Sound Design as Storytelling
The audio needed to reinforce the mundane-meets-supernatural collision:
- Ghost floating sounds (supernatural)
- IKEA store ambiance (mundane)
- Frustrated sighs (human emotion, making monsters relatable)
- Swedish meatball eating (peak absurdity)
Challenges Faced
1. Timing Precision
Fitting setup, escalation, payoff, and brand message into 12 seconds required ruthless editing. Every word, every visual beat had to serve multiple purposes. The original draft was closer to 20 seconds—cutting it down meant finding moments that could communicate through visual shorthand rather than dialogue.

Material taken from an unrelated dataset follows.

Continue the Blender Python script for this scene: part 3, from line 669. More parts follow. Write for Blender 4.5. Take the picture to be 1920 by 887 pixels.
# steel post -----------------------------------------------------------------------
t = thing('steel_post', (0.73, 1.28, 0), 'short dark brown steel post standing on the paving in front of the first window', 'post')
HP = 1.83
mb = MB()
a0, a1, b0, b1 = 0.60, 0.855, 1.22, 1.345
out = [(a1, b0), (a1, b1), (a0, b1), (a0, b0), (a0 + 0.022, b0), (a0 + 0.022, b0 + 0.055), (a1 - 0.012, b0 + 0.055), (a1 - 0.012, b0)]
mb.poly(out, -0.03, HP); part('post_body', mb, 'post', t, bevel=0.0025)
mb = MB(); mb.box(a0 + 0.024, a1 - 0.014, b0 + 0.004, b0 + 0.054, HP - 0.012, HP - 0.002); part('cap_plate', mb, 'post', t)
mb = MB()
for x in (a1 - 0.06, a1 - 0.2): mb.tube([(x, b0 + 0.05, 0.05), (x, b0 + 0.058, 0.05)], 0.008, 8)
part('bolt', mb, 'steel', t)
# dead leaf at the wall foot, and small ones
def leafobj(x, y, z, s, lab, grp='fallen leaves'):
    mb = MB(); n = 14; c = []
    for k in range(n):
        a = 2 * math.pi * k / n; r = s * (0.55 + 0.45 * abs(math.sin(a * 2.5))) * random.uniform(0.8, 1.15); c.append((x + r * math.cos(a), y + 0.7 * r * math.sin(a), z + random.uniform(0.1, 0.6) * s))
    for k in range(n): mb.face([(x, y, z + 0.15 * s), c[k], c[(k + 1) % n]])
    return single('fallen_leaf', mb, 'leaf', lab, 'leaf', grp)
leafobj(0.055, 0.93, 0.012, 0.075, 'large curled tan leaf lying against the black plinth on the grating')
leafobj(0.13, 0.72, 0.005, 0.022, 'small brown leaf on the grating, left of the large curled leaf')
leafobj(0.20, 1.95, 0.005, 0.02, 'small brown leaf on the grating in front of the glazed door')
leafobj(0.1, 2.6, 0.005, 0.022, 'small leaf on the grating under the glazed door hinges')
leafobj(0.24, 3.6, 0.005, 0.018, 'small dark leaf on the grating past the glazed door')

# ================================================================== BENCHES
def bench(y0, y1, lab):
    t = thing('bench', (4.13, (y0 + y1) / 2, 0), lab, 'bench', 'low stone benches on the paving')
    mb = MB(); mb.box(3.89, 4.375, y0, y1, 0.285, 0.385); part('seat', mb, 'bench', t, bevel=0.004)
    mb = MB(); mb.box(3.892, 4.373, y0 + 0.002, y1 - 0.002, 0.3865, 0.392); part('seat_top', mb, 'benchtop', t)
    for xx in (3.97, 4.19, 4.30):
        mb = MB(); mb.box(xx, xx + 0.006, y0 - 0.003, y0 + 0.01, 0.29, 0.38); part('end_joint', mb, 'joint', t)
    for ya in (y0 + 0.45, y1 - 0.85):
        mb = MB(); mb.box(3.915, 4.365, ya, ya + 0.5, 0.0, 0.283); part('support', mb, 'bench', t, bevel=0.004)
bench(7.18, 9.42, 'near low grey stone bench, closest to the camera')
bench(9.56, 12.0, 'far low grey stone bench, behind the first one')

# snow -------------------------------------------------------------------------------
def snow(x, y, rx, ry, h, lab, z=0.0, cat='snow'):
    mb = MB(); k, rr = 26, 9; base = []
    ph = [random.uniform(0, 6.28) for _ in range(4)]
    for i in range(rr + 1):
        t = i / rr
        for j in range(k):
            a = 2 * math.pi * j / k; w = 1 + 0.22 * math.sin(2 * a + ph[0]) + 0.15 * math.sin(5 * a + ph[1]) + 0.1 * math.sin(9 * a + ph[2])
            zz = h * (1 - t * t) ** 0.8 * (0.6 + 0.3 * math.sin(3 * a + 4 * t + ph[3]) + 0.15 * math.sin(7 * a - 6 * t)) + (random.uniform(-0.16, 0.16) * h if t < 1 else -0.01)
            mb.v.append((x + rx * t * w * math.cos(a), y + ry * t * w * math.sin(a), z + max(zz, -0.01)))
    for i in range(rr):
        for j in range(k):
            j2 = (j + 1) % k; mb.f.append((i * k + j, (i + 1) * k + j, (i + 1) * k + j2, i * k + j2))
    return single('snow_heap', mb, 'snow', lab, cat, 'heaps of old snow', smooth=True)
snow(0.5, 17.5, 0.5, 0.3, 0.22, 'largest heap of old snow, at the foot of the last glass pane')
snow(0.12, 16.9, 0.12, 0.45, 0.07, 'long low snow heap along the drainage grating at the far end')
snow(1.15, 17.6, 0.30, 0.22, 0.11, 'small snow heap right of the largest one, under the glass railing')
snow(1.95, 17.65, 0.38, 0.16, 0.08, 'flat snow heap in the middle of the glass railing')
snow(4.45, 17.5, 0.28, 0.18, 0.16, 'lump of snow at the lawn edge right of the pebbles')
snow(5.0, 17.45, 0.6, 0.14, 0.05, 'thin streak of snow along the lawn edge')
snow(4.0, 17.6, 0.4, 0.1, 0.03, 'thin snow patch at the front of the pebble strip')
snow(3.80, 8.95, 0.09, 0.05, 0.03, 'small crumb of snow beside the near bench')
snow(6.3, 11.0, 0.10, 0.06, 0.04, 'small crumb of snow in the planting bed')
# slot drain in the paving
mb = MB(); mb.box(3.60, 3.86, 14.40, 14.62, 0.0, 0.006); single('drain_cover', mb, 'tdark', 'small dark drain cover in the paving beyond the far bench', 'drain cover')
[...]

2. Avoiding Mean-Spiritedness
The joke is on IKEA's layout, not on customers who get lost. The script needed to feel warm and inclusive—"we're all in this together"—rather than mocking. Having the monsters ultimately accept their fate (eating meatballs, assembling furniture) transforms frustration into community.
3. Balancing Brand and Comedy
The ad needed to be funny first, commercial second. If it feels like a hard sell disguised as comedy, it fails. The IKEA logo only appears at the very end, after we've earned the audience's attention through entertainment. The brand benefit is implicit: IKEA is so memorable, even its confusing layout becomes iconic.

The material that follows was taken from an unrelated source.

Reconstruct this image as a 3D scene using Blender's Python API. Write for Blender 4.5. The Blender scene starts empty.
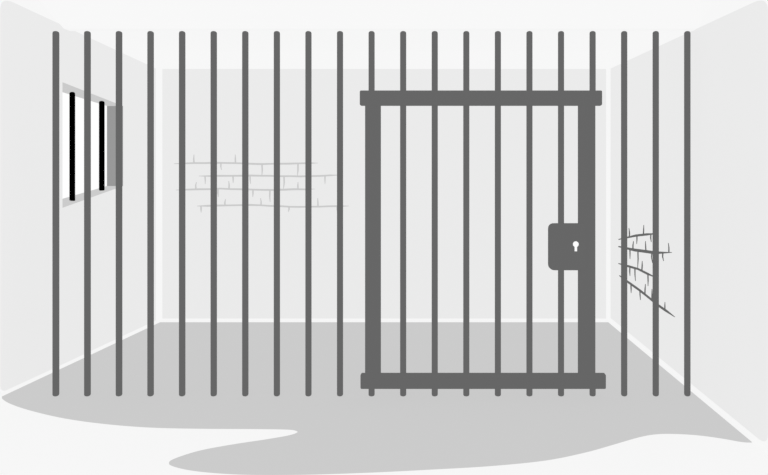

4. Making Monsters Sympathetic
The monsters couldn't feel threatening—they needed to be lovably defeated. The ghost checking the map "confidently" at the start establishes character (he thinks he's got this). By second 5-6, he's asking for help. By second 9-10, he's given up entirely. That emotional arc is what makes audiences root for him.
The Math of Comedy Timing
If we break down the 12-second structure mathematically:
$$\text{Setup Time} = \frac{2}{12} = 16.67\% \text{ of total runtime}$$
$$\text{Escalation Time} = \frac{6}{12} = 50\% \text{ of total runtime}$$
$$\text{Payoff Time} = \frac{4}{12} = 33.33\% \text{ of total runtime}$$
This follows the comedy rule of thirds loosely: spend just enough time setting up the premise, dedicate the majority to building the absurdity, then land the punchline with enough breathing room for it to register.
Why It Works
This concept succeeds because it:
- Acknowledges a universal truth (IKEA stores are confusing)
- Subverts expectations (monsters should be scary, not victims)
- Creates empathy (we've all been these lost monsters)
- Celebrates the brand quirk rather than hiding it
The tagline "Even Ghosts Can't Find the Exit" transforms IKEA's most criticized feature into a badge of honor. It's not a bug—it's a feature so powerful it transcends the mortal realm.
Final thought: The best advertising doesn't sell products. It sells shared experiences. And getting lost in IKEA? That's as universal as it gets.